Your code as written will not successfully compile. You cannot say "A ac = new C();" because C does not extend A. If you claim to have run this and gotten output, you must have mis-copied something from your running code into this post.
If, for the sake of argument, your code really said "A ac = new A();", then your code still wouldn't run, because A.someMethod takes an A, not a C. The statement ac.someMethod(c) executes the function A.someMethod. ac is of type A, so executing any function against ac will get the function of that name from class A. Trying to pass a parameter of type C to a function declared to take a parameter of type A will not "switch" you to using a function from a different class that does take such a parameter. Overloading only works within a class.

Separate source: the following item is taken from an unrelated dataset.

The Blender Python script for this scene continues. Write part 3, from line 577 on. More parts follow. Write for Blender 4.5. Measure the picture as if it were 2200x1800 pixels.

Perhaps what you're thinking of is an example more like this:
class A {
public void someMethod(A a) {
System.out.println("A");
}
public void someMethod(B b) {
System.out.println("B");
}
}
class Dmd {
public static void main(String[] args) {
A a = new A();
B b = new B();
a.someMethod(b);
}
}
This will output "B".
The difference here is that the class A has two versions of the function someMethod. One of them takes an A, one takes a B. When we call it with a B, we get the B version.
Do you see how this is different from your example? You are declaring three classes each with a function someMethod. Here we have one class with two functions both named someMethod. That's very different in Java.